Естественно, в той критической ситуации, когда решалась судьба Москвы, да еще в условиях, когда потеряна была связь дивизии с полками, полков с батальонами, когда гибли сотни и тысячи людей, кто-то дрался, кто-то отходил, кто-то бежал, точной картины не знал никто. Где они, те 80 немецких танков? Почему они не прорвались к штабу дивизии? Да что дивизии. К штабу 1035-го полка прорвался один немецкий танк. Где остальные? Неизвестно. Ясно было одно. Дивизия первый, самый страшный удар выдержала. Через нее немцы не прошли. Но это было, конечно, еще только началом многодневного сражения, исход которого, естественно, не мог тогда предугадать никто.
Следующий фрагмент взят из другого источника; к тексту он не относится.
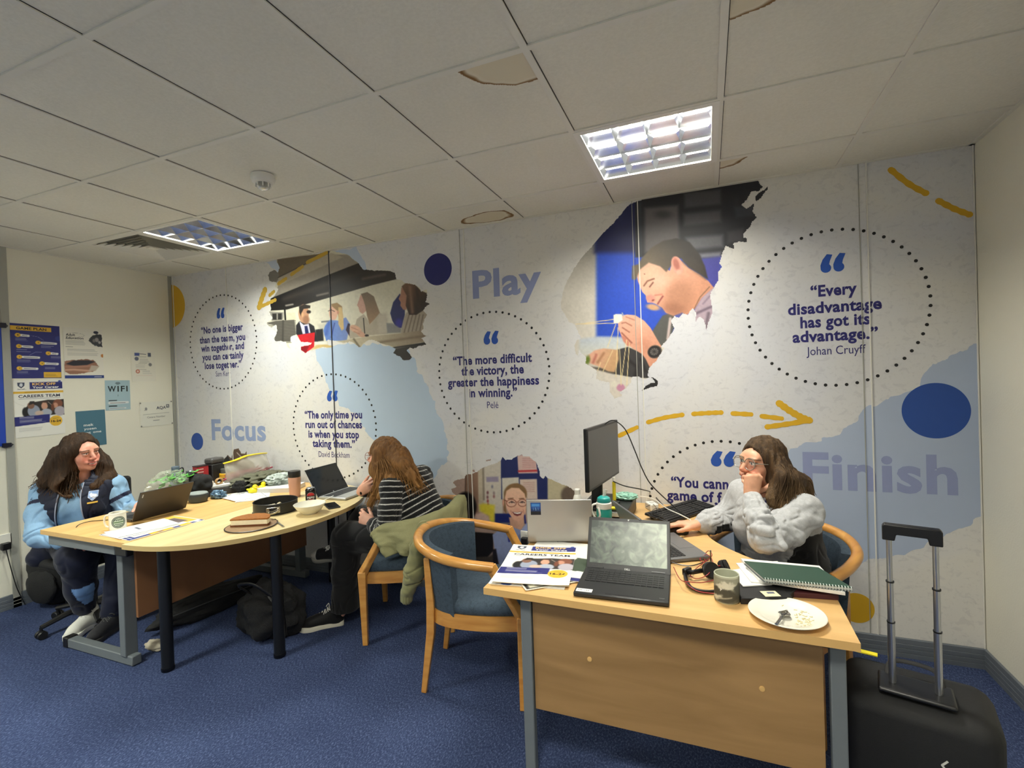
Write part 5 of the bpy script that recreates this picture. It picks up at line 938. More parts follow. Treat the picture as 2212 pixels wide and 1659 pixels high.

На следующий день, 17 ноября, 316-я стрелковая дивизия была награждена орденом Красного Знамени. И еще один день, 18 ноября. 316-я стрелковая дивизия была преобразована в 8-ю гвардейскую стрелковую.

То, что гвардейское свое звание дивизия получила еще за октябрьские бои под Москвой, это действительно так. И все же, думаю, есть здесь одна тонкость. Конечно же, в октябре дивизия показала себя блестяще, здесь все верно. И звание свое она действительно заслужила еще тогда. Но тогда она его все же не получила. А вот то, что эти награждения были произведены на второй день немецкого генерального штурма, не было, думаю, совпадением. Тем более, что время начала генерального наступления немецкой армии под Москвой советскому командованию было известно. Правильно было определено и направление главного удара немцев. И, соответственно, было понимание того, каким соединениям придется его выдерживать.

Награды, присвоенные фактически на поле боя, в разгар ожесточенного сражения на самом острие немецкого удара, когда чаши весов колебались в обе стороны, должны были поднять боевой дух дивизии, это, по-моему, очевидно. Как известно, дорога ложка к обеду. Поддержать, морально поддержать, чем только можно поддержать людей, от которых в те дни зависело столь многое в тот критический момент, это была задача не менее важная, чем все другие. Награда – это ведь не только признание заслуг. Это еще и сильнейший моральный фактор, придающий дополнительные силы.